Bitcoin Price Retreats Amid Market Uncertainty
The price of Bitcoin experienced a dip, falling below the $66,000 threshold. This movement occurred as the market awaited a scheduled news briefing from the US Secretary of Defense, Pete Hegseth.
The cryptocurrency had previously trapped late buyers near the $68,000 level. This happened while crude oil prices remained elevated, trading above $100 per barrel ahead of the geopolitical news event.
Cautionary Signals in BTC Price Action
Several indicators suggested caution regarding Bitcoin's recent performance. One factor noted was a negative reading on the Coinbase Premium metric.
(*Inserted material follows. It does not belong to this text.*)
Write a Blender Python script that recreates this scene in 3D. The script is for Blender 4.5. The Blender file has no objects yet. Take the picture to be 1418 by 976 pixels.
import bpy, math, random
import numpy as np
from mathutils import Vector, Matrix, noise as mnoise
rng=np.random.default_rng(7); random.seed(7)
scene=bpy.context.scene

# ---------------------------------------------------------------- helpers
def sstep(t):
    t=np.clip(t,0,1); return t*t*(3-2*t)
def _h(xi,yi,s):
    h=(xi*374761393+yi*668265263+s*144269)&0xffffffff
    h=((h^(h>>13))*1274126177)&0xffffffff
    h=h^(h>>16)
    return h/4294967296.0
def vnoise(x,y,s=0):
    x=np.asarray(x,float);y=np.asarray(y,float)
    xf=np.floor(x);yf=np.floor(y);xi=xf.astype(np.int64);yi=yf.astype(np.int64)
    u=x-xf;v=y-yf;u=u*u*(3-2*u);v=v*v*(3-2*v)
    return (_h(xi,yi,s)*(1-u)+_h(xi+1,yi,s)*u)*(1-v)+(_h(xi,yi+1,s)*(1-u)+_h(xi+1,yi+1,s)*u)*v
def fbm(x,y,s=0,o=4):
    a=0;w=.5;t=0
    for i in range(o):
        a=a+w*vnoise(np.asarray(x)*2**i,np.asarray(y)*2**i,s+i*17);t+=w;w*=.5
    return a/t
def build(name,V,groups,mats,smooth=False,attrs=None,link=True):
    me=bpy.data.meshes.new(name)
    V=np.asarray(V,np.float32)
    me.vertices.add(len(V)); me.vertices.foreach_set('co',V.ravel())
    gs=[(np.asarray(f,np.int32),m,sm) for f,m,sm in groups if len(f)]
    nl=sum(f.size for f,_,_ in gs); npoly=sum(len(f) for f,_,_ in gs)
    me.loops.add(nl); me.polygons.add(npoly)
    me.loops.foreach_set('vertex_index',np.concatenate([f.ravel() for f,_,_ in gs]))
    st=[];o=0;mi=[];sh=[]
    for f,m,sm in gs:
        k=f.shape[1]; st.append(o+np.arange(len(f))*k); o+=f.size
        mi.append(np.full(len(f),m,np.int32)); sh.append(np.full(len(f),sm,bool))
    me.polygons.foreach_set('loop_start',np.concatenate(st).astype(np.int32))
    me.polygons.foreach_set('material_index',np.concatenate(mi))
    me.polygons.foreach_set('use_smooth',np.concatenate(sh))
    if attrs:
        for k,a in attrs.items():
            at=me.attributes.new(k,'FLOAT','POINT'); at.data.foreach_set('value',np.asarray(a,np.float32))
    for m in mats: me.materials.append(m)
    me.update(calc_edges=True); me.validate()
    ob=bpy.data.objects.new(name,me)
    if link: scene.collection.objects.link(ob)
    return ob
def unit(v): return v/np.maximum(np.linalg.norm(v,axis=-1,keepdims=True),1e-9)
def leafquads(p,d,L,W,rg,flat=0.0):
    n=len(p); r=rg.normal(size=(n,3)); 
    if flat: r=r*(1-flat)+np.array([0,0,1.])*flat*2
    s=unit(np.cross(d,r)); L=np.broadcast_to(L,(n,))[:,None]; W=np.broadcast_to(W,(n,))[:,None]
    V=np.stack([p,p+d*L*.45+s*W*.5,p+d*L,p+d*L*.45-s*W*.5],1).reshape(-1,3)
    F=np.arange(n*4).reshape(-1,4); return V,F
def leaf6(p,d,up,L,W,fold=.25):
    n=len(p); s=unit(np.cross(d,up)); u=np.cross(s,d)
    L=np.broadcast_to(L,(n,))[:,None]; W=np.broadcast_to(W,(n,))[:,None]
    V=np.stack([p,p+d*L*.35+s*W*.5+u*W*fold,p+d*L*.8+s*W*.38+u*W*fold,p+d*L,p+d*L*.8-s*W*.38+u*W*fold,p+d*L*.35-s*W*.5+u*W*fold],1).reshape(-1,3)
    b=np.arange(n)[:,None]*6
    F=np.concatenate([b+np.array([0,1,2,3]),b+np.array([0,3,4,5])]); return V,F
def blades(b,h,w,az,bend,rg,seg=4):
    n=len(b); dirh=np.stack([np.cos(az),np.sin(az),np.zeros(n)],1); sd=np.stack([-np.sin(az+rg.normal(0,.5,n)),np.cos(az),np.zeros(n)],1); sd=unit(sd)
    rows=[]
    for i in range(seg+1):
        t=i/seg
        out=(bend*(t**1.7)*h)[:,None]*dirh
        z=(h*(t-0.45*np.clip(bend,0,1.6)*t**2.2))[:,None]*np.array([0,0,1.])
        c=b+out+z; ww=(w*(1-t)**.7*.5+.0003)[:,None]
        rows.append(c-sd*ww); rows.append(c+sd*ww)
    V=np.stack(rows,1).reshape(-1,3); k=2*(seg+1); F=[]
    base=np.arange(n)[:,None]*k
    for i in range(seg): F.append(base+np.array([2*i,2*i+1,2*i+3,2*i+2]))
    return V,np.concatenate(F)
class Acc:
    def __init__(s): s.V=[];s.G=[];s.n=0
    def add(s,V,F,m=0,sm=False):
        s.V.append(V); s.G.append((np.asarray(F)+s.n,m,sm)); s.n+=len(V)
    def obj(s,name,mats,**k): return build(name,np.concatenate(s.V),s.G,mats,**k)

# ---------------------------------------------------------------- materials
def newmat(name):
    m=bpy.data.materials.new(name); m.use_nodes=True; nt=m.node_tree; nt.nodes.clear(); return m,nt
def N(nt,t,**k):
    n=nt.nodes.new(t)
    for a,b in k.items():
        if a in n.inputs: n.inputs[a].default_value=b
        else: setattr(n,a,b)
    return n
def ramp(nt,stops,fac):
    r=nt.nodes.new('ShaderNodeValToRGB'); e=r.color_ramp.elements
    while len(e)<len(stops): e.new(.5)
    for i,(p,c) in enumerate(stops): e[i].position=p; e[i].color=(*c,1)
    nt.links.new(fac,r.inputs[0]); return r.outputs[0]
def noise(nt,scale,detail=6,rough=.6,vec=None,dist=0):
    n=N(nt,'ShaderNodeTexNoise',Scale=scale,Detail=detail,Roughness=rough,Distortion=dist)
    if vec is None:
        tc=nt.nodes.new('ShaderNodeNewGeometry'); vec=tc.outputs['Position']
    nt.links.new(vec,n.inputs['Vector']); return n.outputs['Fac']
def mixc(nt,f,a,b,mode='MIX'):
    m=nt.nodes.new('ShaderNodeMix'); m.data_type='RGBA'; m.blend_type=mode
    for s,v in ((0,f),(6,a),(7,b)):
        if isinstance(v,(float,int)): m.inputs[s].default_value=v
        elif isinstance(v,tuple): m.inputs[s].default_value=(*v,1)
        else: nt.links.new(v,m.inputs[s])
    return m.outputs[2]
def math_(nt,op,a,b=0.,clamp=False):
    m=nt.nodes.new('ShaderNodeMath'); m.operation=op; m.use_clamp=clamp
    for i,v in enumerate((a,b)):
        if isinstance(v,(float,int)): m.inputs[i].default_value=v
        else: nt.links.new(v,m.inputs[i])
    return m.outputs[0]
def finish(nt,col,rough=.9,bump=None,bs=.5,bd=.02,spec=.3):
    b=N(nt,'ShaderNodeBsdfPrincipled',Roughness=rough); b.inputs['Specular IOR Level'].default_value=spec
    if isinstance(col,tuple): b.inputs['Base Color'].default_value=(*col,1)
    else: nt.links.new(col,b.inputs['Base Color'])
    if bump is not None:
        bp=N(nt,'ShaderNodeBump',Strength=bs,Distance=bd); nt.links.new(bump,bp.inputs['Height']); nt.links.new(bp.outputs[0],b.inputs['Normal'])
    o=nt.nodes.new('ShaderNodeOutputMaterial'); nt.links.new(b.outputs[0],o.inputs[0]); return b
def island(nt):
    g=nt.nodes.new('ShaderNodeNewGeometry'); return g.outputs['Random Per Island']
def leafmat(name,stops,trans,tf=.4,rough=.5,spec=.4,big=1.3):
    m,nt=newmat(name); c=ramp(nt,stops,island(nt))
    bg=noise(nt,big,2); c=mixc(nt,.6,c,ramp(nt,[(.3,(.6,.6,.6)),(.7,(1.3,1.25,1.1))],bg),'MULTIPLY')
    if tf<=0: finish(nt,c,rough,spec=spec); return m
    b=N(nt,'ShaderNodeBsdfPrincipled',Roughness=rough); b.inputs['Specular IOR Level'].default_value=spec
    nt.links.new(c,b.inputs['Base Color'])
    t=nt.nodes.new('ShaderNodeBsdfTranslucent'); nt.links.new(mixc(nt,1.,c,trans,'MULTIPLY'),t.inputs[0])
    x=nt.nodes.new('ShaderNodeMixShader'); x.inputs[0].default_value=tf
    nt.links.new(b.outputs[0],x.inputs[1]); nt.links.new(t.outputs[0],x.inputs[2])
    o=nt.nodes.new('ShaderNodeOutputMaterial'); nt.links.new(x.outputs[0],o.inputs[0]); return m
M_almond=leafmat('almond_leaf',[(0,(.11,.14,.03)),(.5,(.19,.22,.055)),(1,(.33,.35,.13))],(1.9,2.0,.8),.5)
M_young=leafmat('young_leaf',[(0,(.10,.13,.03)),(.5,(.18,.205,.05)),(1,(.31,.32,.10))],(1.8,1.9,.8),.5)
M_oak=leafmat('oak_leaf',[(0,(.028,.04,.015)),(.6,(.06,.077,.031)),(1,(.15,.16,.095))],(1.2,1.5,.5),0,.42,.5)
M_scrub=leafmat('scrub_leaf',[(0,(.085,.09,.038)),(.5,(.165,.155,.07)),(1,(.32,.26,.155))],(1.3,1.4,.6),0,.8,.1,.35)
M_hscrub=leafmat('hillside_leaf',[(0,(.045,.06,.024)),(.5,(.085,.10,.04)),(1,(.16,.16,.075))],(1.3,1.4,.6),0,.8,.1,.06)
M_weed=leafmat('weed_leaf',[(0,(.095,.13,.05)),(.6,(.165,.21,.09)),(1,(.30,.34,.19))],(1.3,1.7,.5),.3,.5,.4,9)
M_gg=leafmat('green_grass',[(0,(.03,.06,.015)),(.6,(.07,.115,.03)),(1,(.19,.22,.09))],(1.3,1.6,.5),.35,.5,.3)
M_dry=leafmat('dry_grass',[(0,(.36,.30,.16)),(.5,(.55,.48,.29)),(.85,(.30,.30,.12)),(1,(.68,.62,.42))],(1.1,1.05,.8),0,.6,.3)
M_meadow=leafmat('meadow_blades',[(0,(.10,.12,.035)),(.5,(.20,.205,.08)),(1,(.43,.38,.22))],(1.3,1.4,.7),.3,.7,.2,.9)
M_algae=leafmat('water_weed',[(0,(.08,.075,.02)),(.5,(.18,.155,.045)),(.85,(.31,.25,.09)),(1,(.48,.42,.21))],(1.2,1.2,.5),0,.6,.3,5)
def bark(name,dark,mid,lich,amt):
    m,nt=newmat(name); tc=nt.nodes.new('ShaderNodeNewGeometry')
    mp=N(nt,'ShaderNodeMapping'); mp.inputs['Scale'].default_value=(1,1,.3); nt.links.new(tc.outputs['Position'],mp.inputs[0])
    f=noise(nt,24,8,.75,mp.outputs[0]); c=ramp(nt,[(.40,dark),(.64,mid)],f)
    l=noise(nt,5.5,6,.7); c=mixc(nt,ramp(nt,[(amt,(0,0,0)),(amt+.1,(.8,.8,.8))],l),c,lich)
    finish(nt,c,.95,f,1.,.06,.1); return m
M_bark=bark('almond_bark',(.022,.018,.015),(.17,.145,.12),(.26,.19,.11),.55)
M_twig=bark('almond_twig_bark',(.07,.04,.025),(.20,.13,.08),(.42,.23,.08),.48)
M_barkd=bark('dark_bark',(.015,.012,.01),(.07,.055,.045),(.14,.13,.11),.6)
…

Independent analysis suggested that aggressive new long positions attempting to catch a rebound were ultimately trapped at recent highs. One analyst suggested this pattern indicated a potential "bull trap," characterized by spot selling while new long positions continued to open.
The Significance of Coinbase Premium
Independent analyst Filbfilb highlighted low US demand, evidenced by the negative Coinbase Premium, as a reason for continued caution. He noted that following a "second strong rejection," weak price action during US trading hours was not an encouraging sign at lower levels.
The Coinbase Premium is calculated by measuring the price difference between Coinbase’s BTC/USD pair and Binance’s BTC/USDT pair. Data from onchain analytics platforms shows this metric has been positive only briefly since October 2025.
Geopolitical Factors and Analyst Predictions
Geopolitical concerns continued to influence overall market sentiment throughout the day. The US Department of Defense was scheduled to hold a briefing, adding to market tension.
Simultaneously, WTI crude oil prices initially climbed above $106 early in the week, marking their highest point since March 9, before slightly decreasing.
Crypto trader Michaël Van de Poppe suggested that the focus should shift from 'if' to 'when' Bitcoin's price might fall further. He observed that the overall trend remains downward for the immediate future.
Van de Poppe suggested that early April might see the market sweep lower levels to gather necessary liquidity before potentially returning to an upward trajectory afterward.